In connection with its review of operations, the Company decided to shut-down its manufacturing operation in China, which manufactured mammography systems for the Chinese market. As a result, the Company terminated manufacturing and research and development personnel located in China, and the severance charge was insignificant.
Fiscal 2014 Actions
In each quarter of fiscal 2014, the Company made executive management changes, including appointing Stephen P. MacMillan as President, Chief Executive Officer and a director of the Company, and implemented a number of cost reduction initiatives resulting in the termination of certain executives and employees on a worldwide basis. In addition, in the fourth quarter of fiscal 2014, the Company decided to consolidate and close certain international offices. Severance and benefit charges under these actions were recorded pursuant to ASC 420 and ASC 712 depending on the circumstances. For those employees who continued to be employed beyond the minimum retention period, charges were recorded ratably over the estimated period of the affected employees.

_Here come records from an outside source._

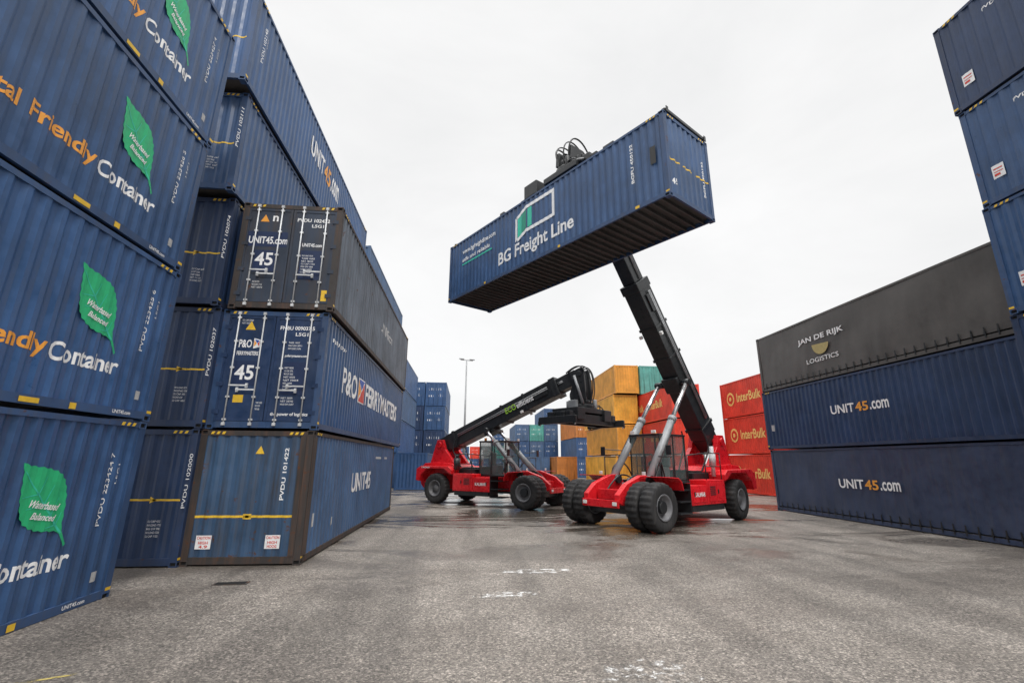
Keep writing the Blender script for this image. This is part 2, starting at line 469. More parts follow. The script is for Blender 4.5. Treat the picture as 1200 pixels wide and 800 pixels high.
container((X2+.03,Y2+L45/2+.05,DZ),0,L45,'blue','door',2,label='blue container with freight company lettering and closed double doors',doormat='blue_dark',
   decals=[('lettering','w','-y','door',[T('P&O',-.80,1.95,.30,.20),T('FERRYMASTERS',-.82,1.76,.50,.10),T('45',-.80,1.16,.44,.36),
        T('FNBU 009037 5',.12,2.42,.82,.10),T('L5G1',.5,2.27,.30,.09),T('poferrymasters.com',.31,1.72,.52,.085),T('the power of logistics',.14,.30,.86,.10,0,True)]+wblock(.36,2.08,3,.38)+wblock(.34,1.45,8,.36)+wblock(.34,.72,3,.36)+wblock(-.22,.6,3,.18)+wblock(-.80,2.62,2,.3)),
      ('flag_emblem','w','-y','door',[P((-.46,1.93),(-.46,2.19),(-.31,2.15),(-.31,1.97))],.004),
      ('flag_emblem','bl','-y','door',[P((-.44,2.16),(-.33,2.13),(-.38,2.06))],.008),
      ('flag_emblem','o','-y','door',[P((-.45,1.97),(-.45,2.14),(-.39,2.06))],.008),
      ('flag_emblem','r','-y','door',[P((-.33,1.98),(-.33,2.12),(-.37,2.05))],.008),
      ('warning_triangle','y','-y','door',[P((-.70,2.40),(-.46,2.40),(-.58,2.62))]),
      ('panel_print','b','-y','door',[R(-.84,1.02,-.30,1.62)],.002),('panel_print','b','-y','door',[R(.30,.82,.83,1.62)],.002),
      ('yellow_sticker','y','-y','door',[R(-.75,.62,-.52,.80)]),
      ('lettering','w','+x','soft',[T('P&O',-5.0,1.15,1.75,.75,0,True),T('FERRYMASTERS',-2.0,1.15,7.0,.75,0,True)]),
      ('flag_emblem','w','+x','soft',[R(-3.1,1.13,-2.2,1.92)]),
      ('flag_emblem','bl','+x','soft',[P((-3.05,1.88),(-2.25,1.88),(-2.65,1.55))],.01),
      ('flag_emblem','o','+x','soft',[P((-3.07,1.2),(-3.07,1.85),(-2.70,1.52))],.01),
      ('flag_emblem','r','+x','soft',[P((-3.0,1.17),(-2.25,1.17),(-2.25,1.82),(-2.62,1.5))],.01),
      ('lettering','w','+x','corr',[T('FNBU 009037',-6.2,2.3,1.4,.1)])])
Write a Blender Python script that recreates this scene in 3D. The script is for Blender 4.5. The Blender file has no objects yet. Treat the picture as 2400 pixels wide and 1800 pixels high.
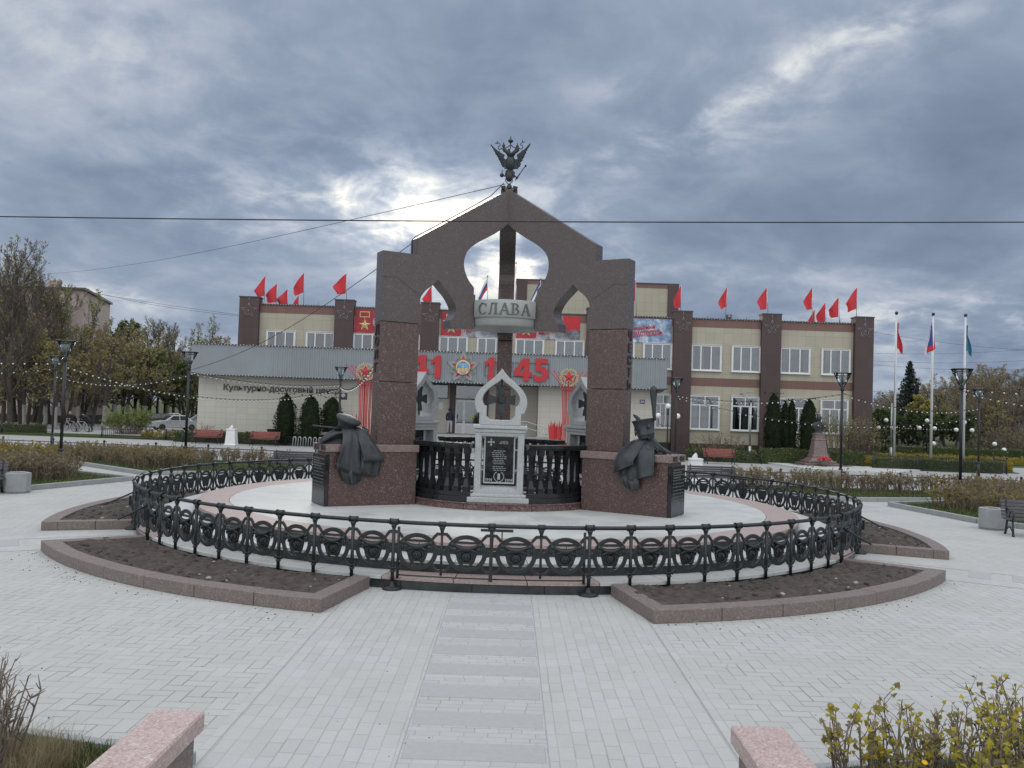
import bpy, bmesh, math, random
from math import sin, cos, pi, radians, sqrt, atan2, hypot
from mathutils import Matrix, Vector
SC = bpy.context.scene
COL = SC.collection
V = Vector

# ------------------------------------------------------------------ mesh helpers
class MB:
    """collects geometry and links it as ONE mesh object"""
    def __init__(s):
        s.v = []; s.f = []; s.m = []; s.s = []
    def add(s, vs, fs, mi=0, sm=False):
        o = len(s.v); s.v.extend(vs)
        for f in fs:
            s.f.append(tuple(i + o for i in f)); s.m.append(mi); s.s.append(sm)
        return s
    def box(s, x0, x1, y0, y1, z0, z1, mi=0):
        vs = [(x, y, z) for z in (z0, z1) for y in (y0, y1) for x in (x0, x1)]
        return s.add(vs, [(0, 2, 3, 1), (4, 5, 7, 6), (0, 1, 5, 4), (2, 6, 7, 3), (0, 4, 6, 2), (1, 3, 7, 5)], mi)
    def obox(s, c, size, rz=0, mi=0, M=None):
        hx, hy, hz = [q / 2 for q in size]
        R = M if M is not None else Matrix.Rotation(rz, 3, 'Z')
        b = MB().box(-hx, hx, -hy, hy, -hz, hz)
        return s.add([tuple(R @ V(p) + V(c)) for p in b.v], b.f, mi)
    def prism(s, poly, z0, z1, mi=0):
        n = len(poly)
        vs = [(x, y, z0) for x, y in poly] + [(x, y, z1) for x, y in poly]
        fs = [tuple(range(n))[::-1], tuple(range(n, 2 * n))] + [(i, (i + 1) % n, n + (i + 1) % n, n + i) for i in range(n)]
        return s.add(vs, fs, mi)
    def tube(s, pts, r, n=6, mi=0, caps=True, sm=True):
        pts = [V(p) for p in pts]
        k = len(pts)
        rs = r if isinstance(r, (list, tuple)) else [r] * k
        vs = []; prev = None
        for i, p in enumerate(pts):
            d = (pts[min(i + 1, k - 1)] - pts[max(i - 1, 0)])
            if d.length < 1e-9: d = V((0, 0, 1))
            d.normalize()
            if prev is None:
                a = V((0, 0, 1)) if abs(d.z) < .9 else V((1, 0, 0))
                u = d.cross(a).normalized()
            else:
                u = (prev - d * prev.dot(d))
                u = u.normalized() if u.length > 1e-6 else d.orthogonal().normalized()
            prev = u; w = d.cross(u)
            for j in range(n):
                t = 2 * pi * j / n
                vs.append(tuple(p + (u * cos(t) + w * sin(t)) * rs[i]))
        fs = [(i * n + j, i * n + (j + 1) % n, (i + 1) * n + (j + 1) % n, (i + 1) * n + j) for i in range(k - 1) for j in range(n)]
        if caps: fs += [tuple(range(n))[::-1], tuple(range((k - 1) * n, k * n))]
        return s.add(vs, fs, mi, sm)
    def lathe(s, prof, n=16, c=(0, 0, 0), mi=0, sm=True, sx=1., sy=1., rot=0.):
        vs = []; k = len(prof)
        for r, z in prof:
            for j in range(n):
                t = 2 * pi * j / n + rot
                vs.append((c[0] + r * cos(t) * sx, c[1] + r * sin(t) * sy, c[2] + z))
        fs = [(i * n + j, i * n + (j + 1) % n, (i + 1) * n + (j + 1) % n, (i + 1) * n + j) for i in range(k - 1) for j in range(n)]
        fs += [tuple(range(n))[::-1], tuple(range((k - 1) * n, k * n))]
        return s.add(vs, fs, mi, sm)
    def ball(s, c, r, n=12, mi=0, sz=1.):
        pr = [(r * sin(pi * i / (n // 2)) + 1e-4, -r * sz * cos(pi * i / (n // 2))) for i in range(n // 2 + 1)]
        return s.lathe(pr, n, c, mi)
    def grid(s, fn, nu, nv, mi=0, sm=True, closed=False):
        vs = [tuple(fn(i / nu, j / nv)) for j in range(nv + 1) for i in range(nu + (0 if closed else 1))]
        w = nu if closed else nu + 1
        fs = [(j * w + i, j * w + (i + 1) % w, (j + 1) * w + (i + 1) % w, (j + 1) * w + i) for j in range(nv) for i in range(nu)]
        return s.add(vs, fs, mi, sm)
    def merge(s, o, M=None, mo=0):
        off = len(s.v)
        s.v.extend([tuple(M @ V(p)) for p in o.v] if M is not None else o.v)
        for f, m, q in zip(o.f, o.m, o.s):
            s.f.append(tuple(i + off for i in f)); s.m.append(m + mo); s.s.append(q)
        return s
    def mesh(s, name, mats, bevel=0, fix=True, seg=1):
        me = bpy.data.meshes.new(name)
        me.from_pydata(s.v, [], s.f)
        if not isinstance(mats, (list, tuple)): mats = [mats]
        for m in mats: me.materials.append(m)
        me.polygons.foreach_set('material_index', s.m)
        me.polygons.foreach_set('use_smooth', s.s)
        if fix or bevel:
            bm = bmesh.new(); bm.from_mesh(me)
            if fix: bmesh.ops.recalc_face_normals(bm, faces=bm.faces)
            if bevel:
                ed = [e for e in bm.edges if len(e.link_faces) == 2 and e.calc_face_angle(0) > .5]
                bmesh.ops.bevel(bm, geom=ed, offset=bevel, segments=seg, profile=.5, affect='EDGES', clamp_overlap=True)
            bm.to_mesh(me); bm.free()
        me.update()
        return me
    def build(s, name, mats, parent=None, bevel=0, fix=True, seg=1):
        return link(name, s.mesh(name, mats, bevel, fix, seg), parent)

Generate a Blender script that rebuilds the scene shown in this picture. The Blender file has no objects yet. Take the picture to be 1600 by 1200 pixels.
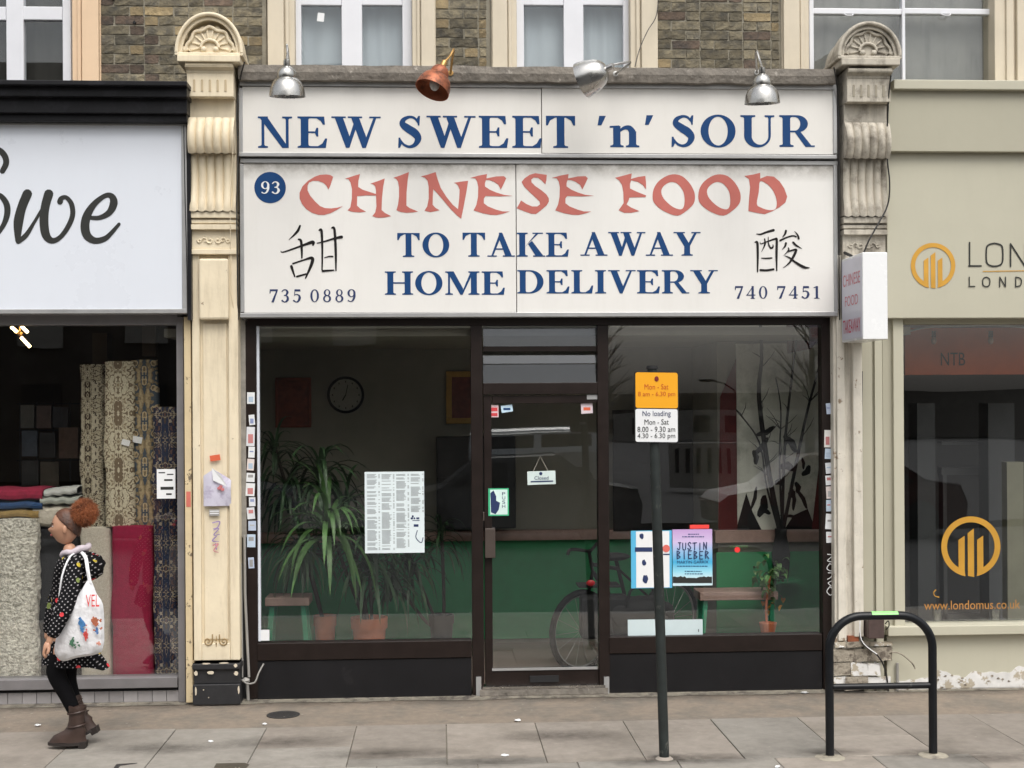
import bpy, math, random
from mathutils import Vector, Matrix, geometry, noise
R = math.radians
random.seed(7)
S = bpy.context.scene
COL = S.collection

# ------------------------------------------------------------------ camera, sky, sun, exposure
F, PX, PY = 2100.0, 800.0, 642.0          # focal length and principal point in photo pixels (1600 x 1200)
YAW, ROLL = R(3.16), 0.0063
CAM = Vector((0.0, -9.9, 2.1))
FW = Vector((math.sin(YAW), math.cos(YAW), 0)); RT = Vector((math.cos(YAW), -math.sin(YAW), 0)); UP = Vector((0, 0, 1))
cr = RT*math.cos(ROLL) - UP*math.sin(ROLL); cu = RT*math.sin(ROLL) + UP*math.cos(ROLL)
cam = bpy.data.cameras.new('camera'); co = bpy.data.objects.new('camera', cam); COL.objects.link(co); S.camera = co
cam.sensor_width = 36; cam.lens = F/1600*36; cam.shift_y = (PY-600)/1600; cam.clip_end = 600; cam.clip_start = .05
co.matrix_world = Matrix(((cr.x, cu.x, -FW.x, CAM.x), (cr.y, cu.y, -FW.y, CAM.y), (cr.z, cu.z, -FW.z, CAM.z), (0, 0, 0, 1)))

W = bpy.data.worlds.new('World'); S.world = W; W.use_nodes = True
nt = W.node_tree; nt.nodes.clear()
sky = nt.nodes.new('ShaderNodeTexSky'); sky.sky_type = 'NISHITA'; sky.sun_disc = False
SUN_EL, SUN_AZ = R(58), R(165)             # azimuth from +Y clockwise
sky.sun_elevation = SUN_EL; sky.sun_rotation = SUN_AZ; sky.air_density = 1.6; sky.dust_density = 6; sky.ozone_density = .6
hs = nt.nodes.new('ShaderNodeHueSaturation'); hs.inputs['Saturation'].default_value = .22
bg = nt.nodes.new('ShaderNodeBackground'); bg.inputs[1].default_value = .15
wo = nt.nodes.new('ShaderNodeOutputWorld')
nt.links.new(sky.outputs[0], hs.inputs['Color']); nt.links.new(hs.outputs[0], bg.inputs[0]); nt.links.new(bg.outputs[0], wo.inputs[0])
sd = bpy.data.lights.new('sun', 'SUN'); sd.energy = .9; sd.angle = R(35); sd.color = (1, .96, .9)
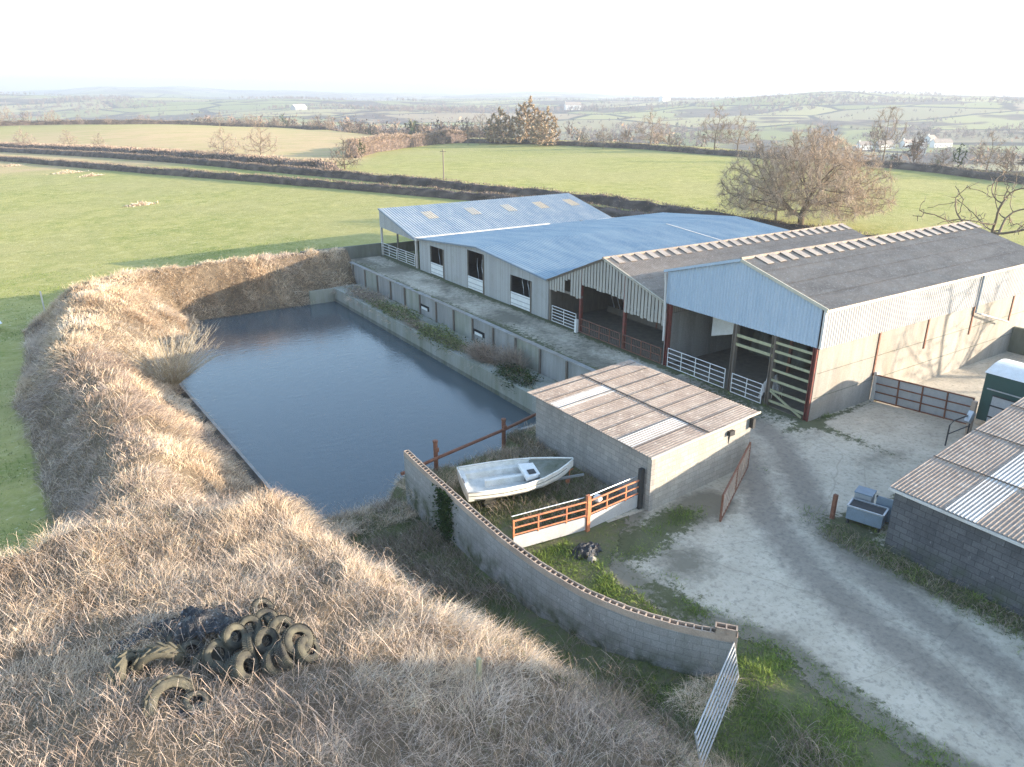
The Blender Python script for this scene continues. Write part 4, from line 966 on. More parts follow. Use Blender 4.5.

During fiscal 2015, in connection with these actions, the Company recorded $6.0 million for severance and benefits costs and $2.0 million for facility closure costs related to this action. The facility closure costs primarily relate to lease obligation charges for three office locations where the Company had met the cease-use date criteria. During the first quarter of fiscal 2015, the Company recorded severance and benefit charges of $2.5 million. This action was completed in fiscal 2015.    
Divestitures
In the fourth quarter of fiscal 2014, the Company completed the sale of its MRI breast coils product line and recorded a loss on disposal of $5.3 million. The Company also provided certain transition services through April 2015, including the manufacturing and sale of inventory to the buyer. Since all operations had ceased during the third quarter of fiscal 2015, the Company concluded that this subsidiary had been substantially liquidated and recorded a $9.6 million charge in the third quarter of fiscal 2015 to write off the cumulative translation adjustment related to the subsidiary.